Believe it or not, despite the score, I played one of my best games ever. Instead of my normal safety position, about 8 yards from the line of scrimmage, I was moved up to outside linebacker. This moved me closer to the action where I could do what I did best; make tackles. And tackle I did – like a machine. It seemed that I was the ONLY one making ANY. Big Jed was not with us for that game. Jesse was long gone. Tom Zullo was playing on pure guts and there was only so much he could do. At one point in the defensive huddle, I looked at my shell-shocked teammates and implored, “is anyone else going to make a tackle? Please feel free to join me at any time!” Obviously, as evidenced by the final score, not enough of them answered my invitation. My final tally read “18 total tackles; 10 solo and 8 assisted”. That set a team record for total tackles in a single game. I also set our club record for most tackles in a season. My reward for such aggression was a dislocated thumb and a body so bruised that it looked more eggplant colored then flesh. Normally, one would treat such injuries with ice. But we had none. We had run out sometime during the game. So, I rode the team bus from Washington D.C. to Newark, N.J. with a thumb swollen to twice its original size and no ice to alleviate my suffering. This is the way I ended my season and my career. I came back for my senior year, but left the team after the preseason. It was just becoming too futile to continue - even for me.

It’s entirely reasonable for someone to ask, “why”? Why would one subject oneself to such obvious abuse in the first place? Well, it’s complicated and, at the same time, it’s not. It’s complicated because it involves coming to terms with your limitation and fears. It creates situations of conflict that are not ordinary. Therefore, you must think and act in extraordinary ways in order to compete. Yet, ultimately it’s simple, too. It’s almost Darwinian; survival of the fittest. You must have a single mindedness to achieve your goals. And these things can only be achieved through principals like discipline, sacrifice, and teamwork. Look, you either believe in these things or you don’t. It’s either bull shit or it’s not. I have chosen to believe them.

But it was not all blood and guts either. It was fun, too! I enjoyed the physical nature of it and the life-long benefits that came with it, i.e. the need to stay fit. And I loved my teammates, characters all! I remember them still, and all with fondness. I hate to write this, but I guess we were all loveable losers. But we were only losers in the sense of wins and loses. Virtually all of my teammates went on to successful lives. And, if you asked them, I think most would acknowledge their playing days as a big contributing factor to that success.

And the very experience of it was priceless. I had come from a virtually all-white high school. I now found myself playing, showering, and sharing with African-Americans for the first time. I met guys from all over the state of New Jersey. I traveled to places like Florida and D.C., where I had not been before. I made a great friend whom I still have over 35 years later.
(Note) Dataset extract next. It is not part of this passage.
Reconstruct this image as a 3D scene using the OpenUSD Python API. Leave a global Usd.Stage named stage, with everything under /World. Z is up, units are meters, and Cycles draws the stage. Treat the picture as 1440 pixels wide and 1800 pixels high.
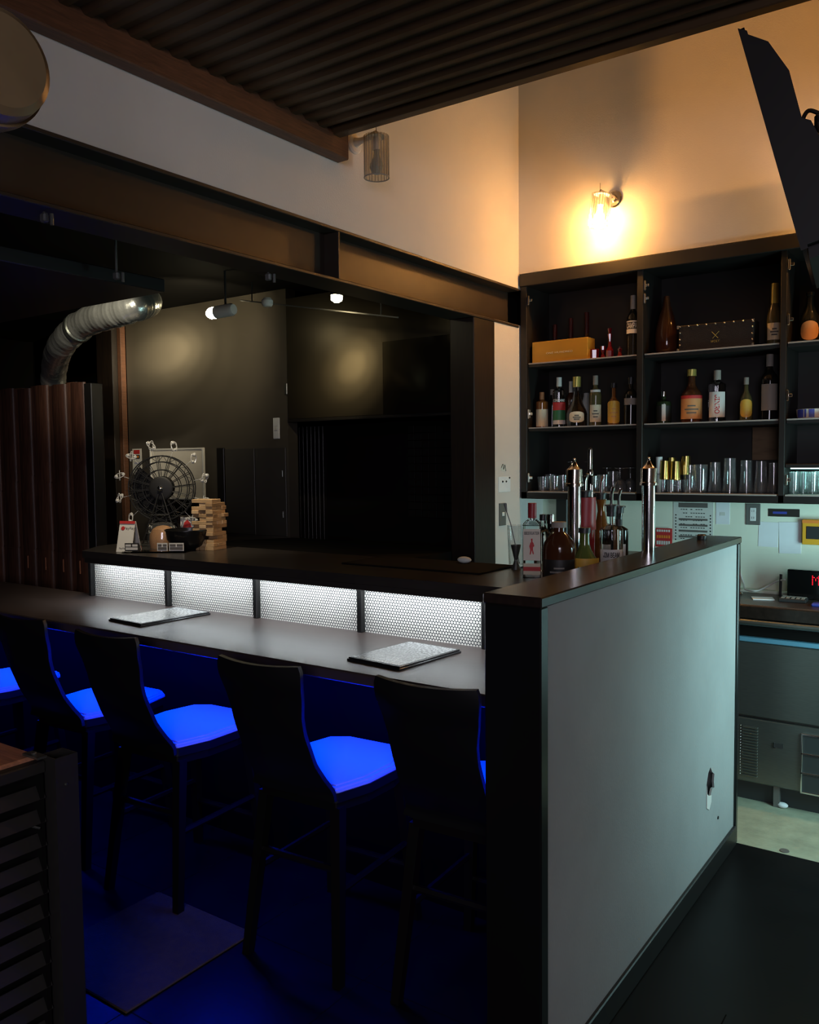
import math, random
import numpy as np, trimesh, usdkit, meshkit
from pxr import Usd, UsdGeom, UsdLux, UsdShade, Gf, Sdf, Vt
from shapely.geometry import Polygon, box as sbox
from shapely import union_all
rng = random.Random(7)
PI = math.pi
stage = Usd.Stage.CreateInMemory()
UsdGeom.SetStageUpAxis(stage, UsdGeom.Tokens.z); UsdGeom.SetStageMetersPerUnit(stage, 1.0)
World = UsdGeom.Xform.Define(stage, '/World'); stage.SetDefaultPrim(World.GetPrim())
UsdGeom.Scope.Define(stage, '/World/Looks')

# ---------------------------------------------------------------- camera
F, YAW, PIT, ROL, H = 1504.9, .612868, .060145, -.010401, 1.5
def cam_axes():
    f = np.array([-math.sin(YAW) * math.cos(PIT), math.cos(YAW) * math.cos(PIT), -math.sin(PIT)])
    r = np.array([math.cos(YAW), math.sin(YAW), 0.]); u = np.cross(r, f)
    r2 = math.cos(ROL) * r + math.sin(ROL) * u
    return np.stack([r2, np.cross(r2, f), f])
AX, C = cam_axes(), np.array([0, 0, H])
cam = UsdGeom.Camera.Define(stage, '/World/camera')
cam.CreateHorizontalApertureAttr(36.0); cam.CreateVerticalApertureAttr(45.0)
cam.CreateFocalLengthAttr(36.0 * F / 1440); cam.CreateClippingRangeAttr(Gf.Vec2f(.02, 60))
M = np.eye(4); M[0, :3], M[1, :3], M[2, :3], M[3, :3] = AX[0], AX[1], -AX[2], C
UsdGeom.Xformable(cam).AddTransformOp().Set(Gf.Matrix4d(*M.ravel().tolist()))
cam.CreateExposureAttr(0.0)
def ray(px, py): return np.array([(px - 720) / F, (900 - py) / F, 1.]) @ AX
def at(px, py, axis, val):                       # a point of the place seen at a pixel, on a known plane of the room
    d, i = ray(px, py), 'xyz'.index(axis); return C + (val - C[i]) / d[i] * d
def deep(px, py, d): return C + d * ray(px, py)

# ---------------------------------------------------------------- light
def aim(x, pos, target, up=(0, 0, 1)):
    pos, target = np.array(pos, float), np.array(target, float)
    b = pos - target; b /= np.linalg.norm(b); up = np.array(up, float)
    if abs(b @ up) > .99: up = np.array([0, 1., 0])
    r = np.cross(up, b); r /= np.linalg.norm(r); u = np.cross(b, r)
    m = np.eye(4); m[0, :3], m[1, :3], m[2, :3], m[3, :3] = r, u, b, pos
    x.AddTransformOp().Set(Gf.Matrix4d(*m.ravel().tolist()))
def rect(path, pos, target, w, h, power, col, up=(0, 0, 1)):
    l = UsdLux.RectLight.Define(stage, path); l.CreateWidthAttr(w); l.CreateHeightAttr(h)
    l.CreateIntensityAttr(power); l.CreateColorAttr(Gf.Vec3f(*col)); aim(l, pos, target, up); return l
def ball(path, pos, r, power, col):
    l = UsdLux.SphereLight.Define(stage, path); l.CreateRadiusAttr(r); l.CreateIntensityAttr(power); l.CreateColorAttr(Gf.Vec3f(*col))
    l.AddTranslateOp().Set(Gf.Vec3d(*map(float, pos))); return l
def spot(path, pos, target, power, col, cone, soft):
    l = UsdLux.SphereLight.Define(stage, path); l.CreateRadiusAttr(.015); l.CreateIntensityAttr(power); l.CreateColorAttr(Gf.Vec3f(*col)); aim(l, pos, target)
    a = UsdLux.ShapingAPI.Apply(l.GetPrim()); a.CreateShapingConeAngleAttr(cone); a.CreateShapingConeSoftnessAttr(soft); return l
# unseen area lights added for daylight: in the service aisle and behind the camera
la = rect('/World/aisle_area_light', (.15, 3.32, .95), (-.9, 3.85, .80), .5, .8, 14.5, (.52, .92, .96))
UsdLux.ShapingAPI.Apply(la.GetPrim()).CreateShapingConeAngleAttr(55.)
le = rect('/World/rear_area_light', (1.2, -1.9, 1.9), (-2.0, 1.9, 1.9), 1.6, 1.2, 9.0, (.90, .85, 1.0))
UsdLux.ShapingAPI.Apply(le.GetPrim()).CreateShapingConeAngleAttr(50.)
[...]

I’m sure that there are other pursuits that can reward in the same way but you’d be hard pressed to find one more full of real-life lessons than football – on any level.

Yes, Newark School Stadium is a long way from Cowboy Stadium in Dallas, but it was still a road well worth traveling.


PS: Congratulation to the World Champion Green Packers for their exciting win over the Steelers in Super Bowl XLV. It must feel great!!